A significant difference is observed in the KAL case compared to the MLP-S and MLP-D estimators, as (thanks to the uncertainty-based filtering) the KAL estimate effectively smoothes the peaks observed in the unfiltered cases. In fact, during the transients, the MLP-D best estimation accuracy decrease: this directly affects the current value of the measurement variance R employed within the Kalman Filter. As a result, during transients, the contribution of the innovation signal to the output of the KF is significantly reduced as long as the variance R remains large. This results in a slower but more reliable estimation of the best slip.

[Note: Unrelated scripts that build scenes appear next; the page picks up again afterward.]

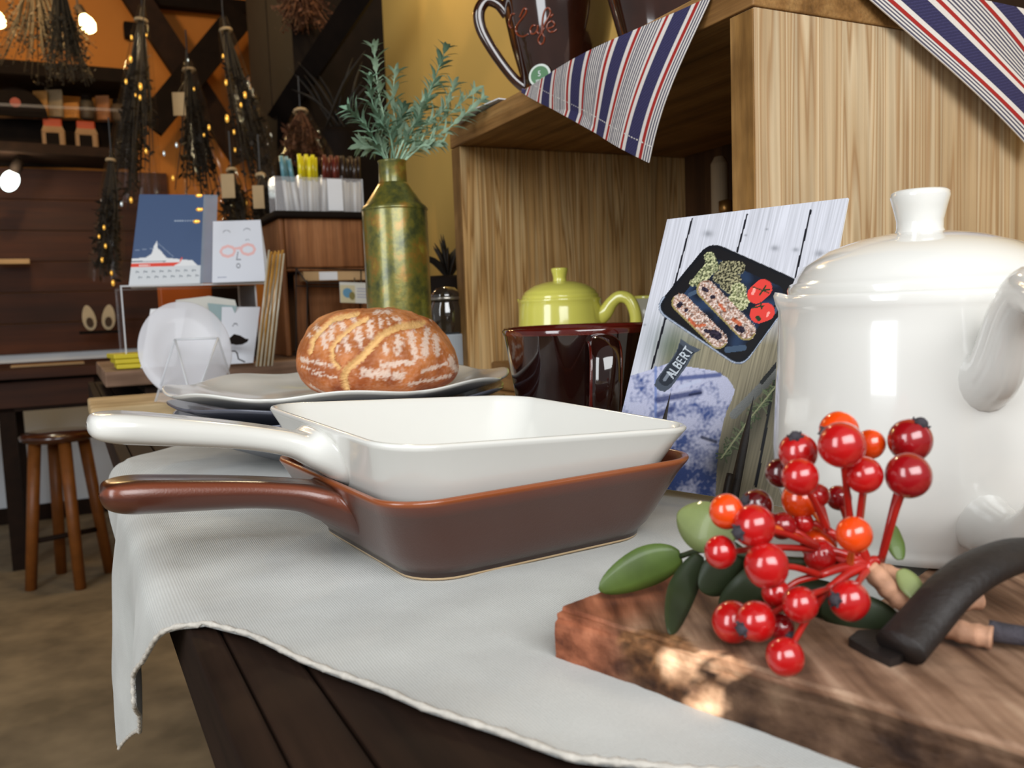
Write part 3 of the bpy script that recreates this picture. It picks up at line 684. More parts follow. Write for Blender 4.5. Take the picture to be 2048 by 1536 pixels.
# chart coords: same units as the traced chart (5.12 per photo pixel)
u_ = 1010+V[:, 0]/.0725*815*(1+.0*V[:, 2]); v_ = 975-(V[:, 2]/.0755)*(850)
back = V[:, 1] > 0
u_ = np.where(back, 2020-u_, u_)
P2 = np.stack([u_, v_], 1)
flour = [(a, b, c, d, w_*.66) for a, b, c, d, w_ in flour]; splits = [(a, b, c, d, w_*.85) for a, b, c, d, w_ in splits]
P2 = P2+np.stack([rng.normal(0, 5, len(P2)), rng.normal(0, 5, len(P2))], 1)
ds = seg_d(P2, splits); df = seg_d(P2, flour)
nz = np.array([noise.noise(Vector((x*55, y*55, z*55))) for x, y, z in V[:, :3]]); nf = np.array([noise.noise(Vector((x*420, y*420, z*420))) for x, y, z in V[:, :3]])
c0 = np.array(lin((196, 112, 46))); c1 = np.array(lin((142, 66, 28))); c2 = np.array(lin((226, 158, 84)))
t = np.clip(nz*1.3+.5, 0, 1)[:, None]; col = c1*(1-t)+c0*t
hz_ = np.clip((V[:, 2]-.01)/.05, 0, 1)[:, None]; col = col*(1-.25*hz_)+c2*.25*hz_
fm = np.clip((1.3-df+nf*1.3+nz*.5)/.7, 0, 1)[:, None]; col = col*(1-fm*.8)+np.array(lin((230, 212, 196)))*fm*.8
ld_ = np.clip((.25+nf*.8+nz*.6), 0, 1)[:, None]*.35; col = col*(1-ld_)+np.array(lin((222, 178, 152)))*ld_
sm = np.clip((1.15-ds)/.35, 0, 1)[:, None]; col = col*(1-sm*.92)+(np.array(lin(SPC))*(1-.15*nz[:, None]))*sm*.92
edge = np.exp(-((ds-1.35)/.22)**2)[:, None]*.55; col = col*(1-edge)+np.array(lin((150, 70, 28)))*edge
disp = -.0026*np.clip(1.1-ds, 0, 1)+.0009*np.exp(-((ds-1.4)/.3)**2)
XYZ = V[:, :3]+V[:, 3:]*disp[:, None]; XYZ[:, 2] = np.maximum(XYZ[:, 2], 0)
XYZ = XYZ+LC
F = [(j*na+i, j*na+(i+1) % na, (j+1)*na+(i+1) % na, (j+1)*na+i) for j in range(ne-1) for i in range(na)]
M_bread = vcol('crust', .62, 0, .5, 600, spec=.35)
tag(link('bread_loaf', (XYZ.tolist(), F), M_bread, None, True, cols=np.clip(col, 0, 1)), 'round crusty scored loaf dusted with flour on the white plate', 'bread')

# ------------------------------------------------------------------ large dark mug
mg = thing('mug', 'large oxblood glazed mug behind the pans with its handle facing forward', 'mug', (.0575, .705, .003))
prof = [(.040, 0), (.044, .002), (.046, .012), (.049, .030), (.0530, .038), (.0545, .046), (.0575, .066), (.0605, .086), (.0628, .1005), (.0632, .1035), (.0624, .1052), (.0608, .1045), (.0595, .100), (.055, .066), (.045, .02), (.03, .008), (.0003, .007)]
vf = lathe(prof, 72)
link('body', vf, M_mug, mg, True)
red = mat('oxblood_rim', (76, 18, 12), .12, .2, 60, coat=1.0, coatr=.03)
link('rim', lathe([(.0634, .1000), (.0640, .1035), (.0626, .1060), (.0604, .1052), (.0596, .1015)], 72, cap=False), red, mg, True)
hx, hy = .0035, -1.0
hp_ = [(.012, -.053, .093), (.012, -.068, .0945), (.012, -.0815, .086), (.011, -.086, .068), (.010, -.083, .046), (.008, -.068, .028), (.006, -.050, .024)]
link('handle', tube(hp_, [.0125, .0115, .0112, .0112, .0112, .0115, .012], 20, .52, up=(0, -.6, .8), k=5), M_mug, mg, True)
for s_ in (-1, 1):
    link('handle_edge', tube([(p[0]+s_*.0106, p[1]-.0006, p[2]) for p in hp_], .0016, 8, k=5), red, mg, True)

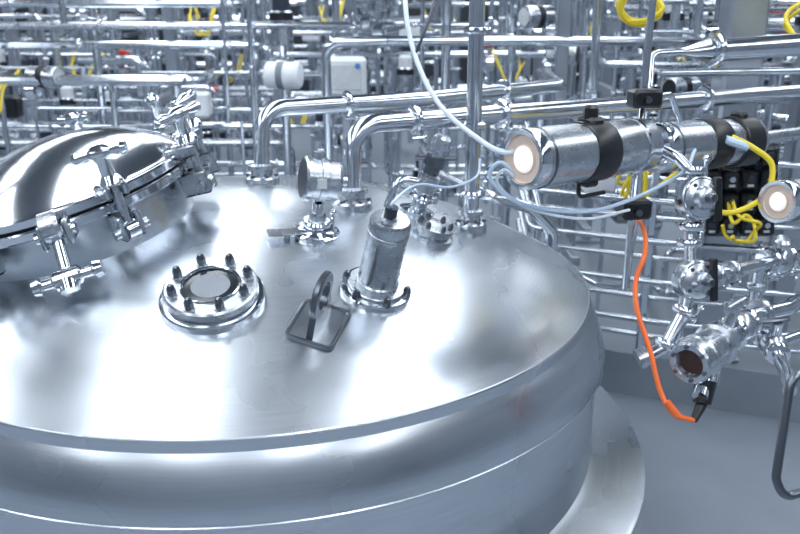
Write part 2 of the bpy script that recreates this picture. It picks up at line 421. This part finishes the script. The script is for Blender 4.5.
e=V((.575,2.00,1.254)); b.cyl(e,e+ax*.05,.03,'pol',18); b.clamp(e+ax*.05,ax,.03)
b.cyl(e+ax*.05,(.66,2.13,1.217),.024,'satin',16)
b.build()
b,ax,L=actuator('valve_actuator',(.645,2.136,1.222),(.97,2.345,1.207),.064)
m=V((.645,2.136,1.222))+ax*L*.75
b.rev([(.066,0),(.069,.004),(.069,.07),(.06,.078)],frame(m,ax),'black',36)
b.box(frame(m+ax*.03,ax),.04,.16,.03,'black',.005)
b.cyl(m+ax*.09,(1.25,2.55,1.2),.02,'satin',12)
b.pipe([(1.25,2.55,1.2),(1.35,2.65,1.2),(1.45,3.05,1.2)],.02,'satin')
b.build()
b,ax,L=actuator('valve_actuator',(.956,2.097,1.092),(1.30,2.32,1.07),.055)
e=V((1.30,2.32,1.07)); b.pipe([e,e+ax*.1,(1.5,2.7,1.05),(1.5,3.05,1.05)],.02,'satin'); b.build()

# support rod w/ clamp blocks
b=B('instrument_stand')
b.pipe([(.598,2.10,1.75),(.590,2.09,1.36),(.548,1.95,1.11),(.536,1.90,.93)],.009,'steel',bend=.03)
b.pipe([(.598,2.10,1.75),(1.1,2.5,1.75),(1.28,3.3,1.75),(1.28,3.3,1.3)],.012,'steel',bend=.04)
b.box(frame((.580,2.04,1.358),(0.2,-1,0)),.075,.042,.045,'black',.006)
b.box(frame((.552,1.945,1.112),(0.2,-1,0)),.072,.045,.045,'black',.006)
b.cyl((.552,1.92,1.112),(.552,1.90,1.112),.008,'dark',10); b.cyl((.58,2.02,1.358),(.58,2.0,1.358),.008,'dark',10)
b.pipe([(.59,2.04,1.358),(.66,2.10,1.36),(.70,2.13,1.29)],.008,'steel')
b.build()
# thick reducer pipe top right
b=B('transfer_pipe')
b.pipe([(1.95,2.95,1.465),(1.216,2.46,1.462),(.83,2.36,1.447)],.031,'steel',bend=.1,seg=20)
q=V((.83,2.36,1.447)); d=V((-.386,-.10,-.015)).normalized()
b.rev([(.031,0),(.031,.005),(.012,.07),(.012,.09)],frame(q,d),'steel',20)
b.clamp(q-d*.02,d,.032)
b.pipe([q+d*.08,q+d*.17,(.63,2.19,1.36),(.60,2.06,1.36)],.012,'steel',bend=.05,seg=12,nb=7)
b.pipe([(1.95,2.95,1.465),(2.3,3.2,1.465),(2.3,3.2,.187)],.031,'steel',bend=.1,seg=20)
b.build()

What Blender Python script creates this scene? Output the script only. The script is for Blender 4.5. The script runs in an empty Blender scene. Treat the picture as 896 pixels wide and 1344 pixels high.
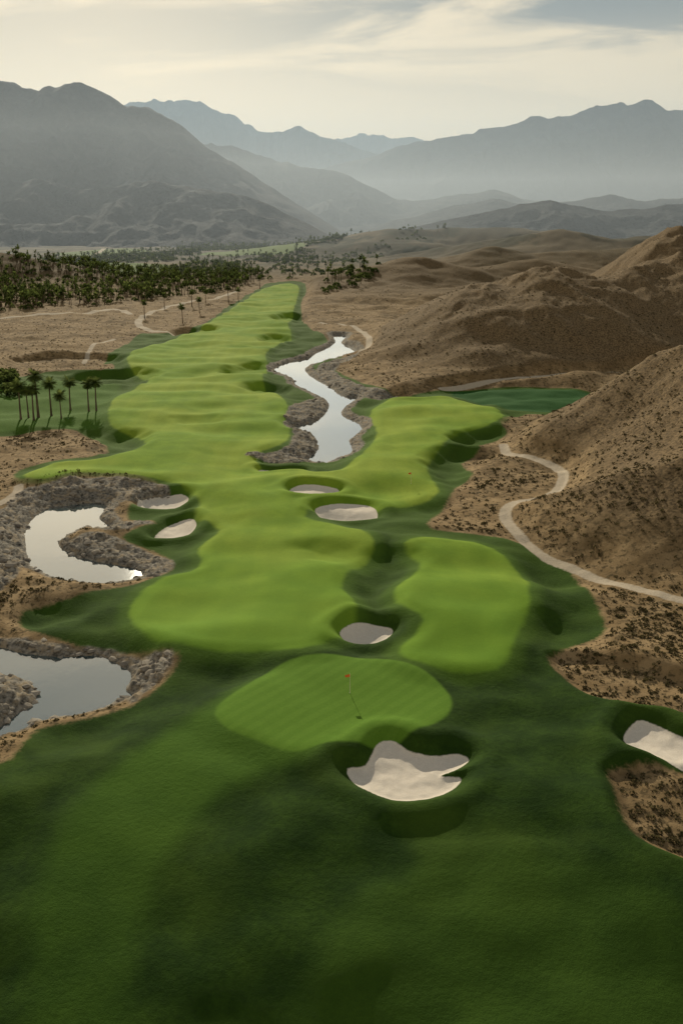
import bpy, math, numpy as np
from mathutils import Vector
rng=np.random.default_rng(7)
F=1291.0; CU=448.0; CV=672.0; H=55.0
PITCH=math.atan(387/F); cp,sp=math.cos(PITCH),math.sin(PITCH)
# ---------------------------------------------------------------- noise
def _hash(ix,iy,seed):
    h=(ix.astype(np.int64)*374761393+iy.astype(np.int64)*668265263+seed*974634777)&0xFFFFFFFF
    h=((h^(h>>13))*1274126177)&0xFFFFFFFF
    h=h^(h>>16)
    return (h&0xFFFF).astype(np.float32)/65536.0
def noise(x,y,seed=0):
    x=np.asarray(x,dtype=np.float64); y=np.asarray(y,dtype=np.float64)
    ix=np.floor(x); iy=np.floor(y); fx=(x-ix).astype(np.float32); fy=(y-iy).astype(np.float32)
    u=fx*fx*fx*(fx*(fx*6-15)+10); v=fy*fy*fy*(fy*(fy*6-15)+10)
    def g(dx,dy):
        a=_hash(ix+dx,iy+dy,seed)*6.2831853
        return np.cos(a)*(fx-dx)+np.sin(a)*(fy-dy)
    a=g(0,0);b=g(1,0);c=g(0,1);d=g(1,1)
    return 1.4*((a+(b-a)*u)*(1-v)+(c+(d-c)*u)*v)
def fbm(x,y,seed=0,oc=4,gain=0.5):
    s=0;a=1
    for i in range(oc):
        s=s+a*noise(x*2**i+13.7*i,y*2**i-7.1*i,seed+i); a*=gain
    return s
def ridged(x,y,seed=0,oc=4,gain=0.5):
    s=0;a=1;t=0
    for i in range(oc):
        s=s+a*(1-np.abs(noise(x*2**i+3.3*i,y*2**i+5.9*i,seed+i))*1.6); t+=a; a*=gain
    return s/t
def ss(a,b,x):
    t=np.clip((x-a)/(b-a),0,1); return t*t*(3-2*t)
# ---------------------------------------------------------------- base ground shape
def h0(x,y):
    x=np.asarray(x,dtype=np.float64); y=np.asarray(y,dtype=np.float64)
    fg=-0.24*5*np.log1p(np.exp(np.clip((82-y)/5,-30,30)))  # slope added to tilt the foreground away from the low sun, darkening it
    amp=ss(60,160,y)*0.9+0.45
    und=noise(x/34+4.2,y/26+1.7,3)*1.0+noise(x/15+2,y/13+8,5)*0.45
    return fg+und*amp*(1-ss(600,1000,y)*0.5)
def ray(u,v):
    a=(u-CU)/F; b=(CV-v)/F
    return a, cp+b*sp, -sp+b*cp
def P(u,v,Y):
    a,dy,dz=ray(u,v); t=Y/dy
    return (a*t,Y,H+dz*t)
def G(u,v,dz=0.0,level=None):
    a,dy,dzr=ray(u,v); z=0.0
    for _ in range(25):
        t=(H-z)/(-dzr); x,y=a*t,dy*t
        zn=(float(h0(x,y))+dz) if level is None else level
        z=0.5*z+0.5*zn
    return (x,y)
def catmull(p,closed=True,n=4):
    p=np.array(p,dtype=np.float64); m=len(p); out=[]
    rngi=range(m) if closed else range(m-1)
    for i in rngi:
        if closed: a,b,c,d=p[(i-1)%m],p[i],p[(i+1)%m],p[(i+2)%m]
        else: a,b,c,d=p[max(i-1,0)],p[i],p[i+1],p[min(i+2,m-1)]
        for k in range(n):
            t=k/n
            out.append(0.5*((2*b)+(-a+c)*t+(2*a-5*b+4*c-d)*t*t+(-a+3*b-3*c+d)*t**3))
    if not closed: out.append(p[-1])
    return np.array(out)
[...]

Figure 10 shows two different scenarios in which the transitions occur to lower (high to low) and combined (medium–high–medium) friction surfaces: \(\text {Dry}\rightarrow \text {Wet}\rightarrow \text {Snow}\), and \(\text {Wet}\rightarrow \text {Dry}\rightarrow \text {Wet}\). It is possible to notice how the KAL scheme generate estimates avoiding transition spikes that affect the MLPs schemes instead.

Fig. 10

Closed loop experiments for the DWS (i.e., \(\text {Dry}\rightarrow \text {Wet}\rightarrow \text {Snow}\)) (left) and WDW (i.e., \(\text {Wet}\rightarrow \text {Dry}\rightarrow \text {Wet}\)) (right) cases, using as setpoint the real best slip (\({\hat{\lambda }}^*_{\text{GT}}\)), the Dropout MLP (\({\hat{\lambda }}^*_{\text {MLP-D}}\)) estimate and the Kalman filtered estimate (\({\hat{\lambda }}^*_{\text {Kalman}}\)). On the upper panel the slip values and the uncertainty estimates on the lower ones

7 Conclusions

This work proposes a novel robust data-driven strategy to infer online the airstrip characteristics for a landing aircraft on an unknown surface in order to perform an efficient braking control. The approach exploits MLP neural network architectures to reconstruct the airstrip characteristics by processing a sequence of measured slip-friction pairs compoundable from available sensor measurements. In order to produce a robust prediction, a MLP neural network based on the stochastic weights drop-out mechanism has been proposed not only in the offline training phase but also during the online braking. This last modification makes available online a confidence interval for the best friction coefficient estimate. This information has been exploited to further refine the best slip estimate by filtering it via a Kalman filter whose measurement covariance is made proportional to the estimated confidence interval provided by the drop-out MLP. Open loop experiments have shown that the KAL architecture is effective in estimating the region of the \((\lambda , \, \mu )\) plane where the epistemic uncertainty produced by MLP approximators is large and the online prediction is not fully reliable requiring additional filtering to improve the accuracy, especially during transients. Closed loop simulations have confirmed that the KAL architecture performs significantly better than the MLP-D and MLP-S architectures in terms of RMSE, aircraft braking distance, and braking time for 15 test scenarios. The study has also shown that the proposed MLP-based schemes outperform a RLS state-of-the-art approach to estimate the airstrip characteristics. In conclusion, although the optimal slip estimates may not be very accurate in some cases, this is undoubtedly better than control schemes based on the RLS estimator or widespread schemes where the optimal slip coefficient is fixed to a constant value for all the airstrip surfaces. Future work will analyze other structures of neural networks. In particular, Recurrent Neural Network will be considered to better model temporal dependencies. In addition, NN models with reduced complexity will also be considered to meet the constraints of real systems with limited computational resources.